Yes, all the time. It makes me tell really crazy jokes because I am so nervous, which makes for a hilariously confusing show, because I am making jokes then singing a really serious political song in between. I am working on the nerves.

As a songwriter, do you carry a notebook or have a phone right there constantly to grab ideas they come? Or is your method something different?

Yes, I record and write everything on my phone when I am out and on a notepad when I am home.

What unfashionable album do you love as a guilty pleasure?

I love Hanson’s first album, but I am proud of that!

Any piece of advice you were given which you look back on which really meant something?

Yes, recently I went to a production series at Roundhead Studios and realized that no matter how established you are, you always doubt yourself. So now I just know it is normal to feel like you have no talent somedays!

It's after a concert and you are in a hotel room or back at home, what happens then?

I haven’t played enough shows to have a routine, but I do know that it feels like such a high and you need to come down from it, so hot shower, lavender oil and read a book nana styles.

Is there any fellow artist you admire for professional and/or personal reasons?

Yes, I love the Beths, its been so cool watching them become successful through talent and hard work. I don’t know them personally but I’ve kept up with their news. They make me feel it is possible to make this a career.

And finally, where to from here for you do you think?

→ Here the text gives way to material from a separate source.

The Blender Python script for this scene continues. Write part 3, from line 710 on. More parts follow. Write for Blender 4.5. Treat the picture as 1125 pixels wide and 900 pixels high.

Screenshot_2020_12_07_at_20.17.26My album Songs Over Baghdad just came out. I am focusing on booking as many support slots next year as possible to tell everyone the stories behind the album. It’s written about super sad events (Christchurch Mosque Shootings, the killing of unarmed peaceful protestors in Iraq, being from two places and not fully belonging to either), so it’s no summer banger, so waiting for the colder sadder months to tour this album . Also definitely starting to think about the next album and see what’s brewing inside. I want it to be my personal best.